Retype the material word for word.
⁂
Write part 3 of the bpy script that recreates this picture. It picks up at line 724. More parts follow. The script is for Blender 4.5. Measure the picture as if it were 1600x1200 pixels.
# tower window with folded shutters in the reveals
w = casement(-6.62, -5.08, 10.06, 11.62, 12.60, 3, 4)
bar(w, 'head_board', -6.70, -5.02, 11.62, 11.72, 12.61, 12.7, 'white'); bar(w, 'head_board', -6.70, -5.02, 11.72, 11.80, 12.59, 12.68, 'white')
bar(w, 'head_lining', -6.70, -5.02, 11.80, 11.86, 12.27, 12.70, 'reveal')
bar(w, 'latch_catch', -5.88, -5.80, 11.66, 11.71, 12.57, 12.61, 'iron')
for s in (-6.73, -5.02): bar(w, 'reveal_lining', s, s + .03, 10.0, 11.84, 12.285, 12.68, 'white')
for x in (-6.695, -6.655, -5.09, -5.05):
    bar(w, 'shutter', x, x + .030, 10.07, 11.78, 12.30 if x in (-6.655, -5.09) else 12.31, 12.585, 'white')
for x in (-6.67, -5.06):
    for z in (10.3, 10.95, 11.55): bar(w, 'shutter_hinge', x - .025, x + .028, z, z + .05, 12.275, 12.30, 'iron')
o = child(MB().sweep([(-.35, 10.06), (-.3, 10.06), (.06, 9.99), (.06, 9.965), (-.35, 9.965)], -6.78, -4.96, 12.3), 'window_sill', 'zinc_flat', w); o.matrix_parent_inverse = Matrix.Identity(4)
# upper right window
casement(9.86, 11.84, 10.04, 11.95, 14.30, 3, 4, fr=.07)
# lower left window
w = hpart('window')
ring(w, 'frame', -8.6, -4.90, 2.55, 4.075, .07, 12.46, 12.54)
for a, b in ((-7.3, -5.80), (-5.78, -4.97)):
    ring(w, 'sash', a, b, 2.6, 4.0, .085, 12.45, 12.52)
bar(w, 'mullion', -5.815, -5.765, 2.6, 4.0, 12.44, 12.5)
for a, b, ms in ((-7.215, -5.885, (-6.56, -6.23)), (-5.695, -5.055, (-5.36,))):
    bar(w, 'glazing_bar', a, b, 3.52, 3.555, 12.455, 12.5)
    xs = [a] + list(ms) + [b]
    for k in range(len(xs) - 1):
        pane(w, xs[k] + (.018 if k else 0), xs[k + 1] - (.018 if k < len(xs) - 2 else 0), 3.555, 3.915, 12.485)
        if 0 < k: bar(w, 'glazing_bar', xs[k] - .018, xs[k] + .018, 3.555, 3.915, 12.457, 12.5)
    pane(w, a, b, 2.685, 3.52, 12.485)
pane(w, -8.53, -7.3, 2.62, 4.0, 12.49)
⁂
• _Result of the task_:
Write part 3 of the bpy script that recreates this picture. It picks up at line 724. More parts follow. The script is for Blender 4.5. Measure the picture as if it were 1600x1200 pixels.
# tower window with folded shutters in the reveals
w = casement(-6.62, -5.08, 10.06, 11.62, 12.60, 3, 4)
bar(w, 'head_board', -6.70, -5.02, 11.62, 11.72, 12.61, 12.7, 'white'); bar(w, 'head_board', -6.70, -5.02, 11.72, 11.80, 12.59, 12.68, 'white')
bar(w, 'head_lining', -6.70, -5.02, 11.80, 11.86, 12.27, 12.70, 'reveal')
bar(w, 'latch_catch', -5.88, -5.80, 11.66, 11.71, 12.57, 12.61, 'iron')
for s in (-6.73, -5.02): bar(w, 'reveal_lining', s, s + .03, 10.0, 11.84, 12.285, 12.68, 'white')
for x in (-6.695, -6.655, -5.09, -5.05):
    bar(w, 'shutter', x, x + .030, 10.07, 11.78, 12.30 if x in (-6.655, -5.09) else 12.31, 12.585, 'white')
for x in (-6.67, -5.06):
    for z in (10.3, 10.95, 11.55): bar(w, 'shutter_hinge', x - .025, x + .028, z, z + .05, 12.275, 12.30, 'iron')
o = child(MB().sweep([(-.35, 10.06), (-.3, 10.06), (.06, 9.99), (.06, 9.965), (-.35, 9.965)], -6.78, -4.96, 12.3), 'window_sill', 'zinc_flat', w); o.matrix_parent_inverse = Matrix.Identity(4)
# upper right window
casement(9.86, 11.84, 10.04, 11.95, 14.30, 3, 4, fr=.07)
# lower left window
w = hpart('window')
ring(w, 'frame', -8.6, -4.90, 2.55, 4.075, .07, 12.46, 12.54)
for a, b in ((-7.3, -5.80), (-5.78, -4.97)):
    ring(w, 'sash', a, b, 2.6, 4.0, .085, 12.45, 12.52)
bar(w, 'mullion', -5.815, -5.765, 2.6, 4.0, 12.44, 12.5)
for a, b, ms in ((-7.215, -5.885, (-6.56, -6.23)), (-5.695, -5.055, (-5.36,))):
    bar(w, 'glazing_bar', a, b, 3.52, 3.555, 12.455, 12.5)
    xs = [a] + list(ms) + [b]
    for k in range(len(xs) - 1):
        pane(w, xs[k] + (.018 if k else 0), xs[k + 1] - (.018 if k < len(xs) - 2 else 0), 3.555, 3.915, 12.485)
        if 0 < k: bar(w, 'glazing_bar', xs[k] - .018, xs[k] + .018, 3.555, 3.915, 12.457, 12.5)
    pane(w, a, b, 2.685, 3.52, 12.485)
pane(w, -8.53, -7.3, 2.62, 4.0, 12.49)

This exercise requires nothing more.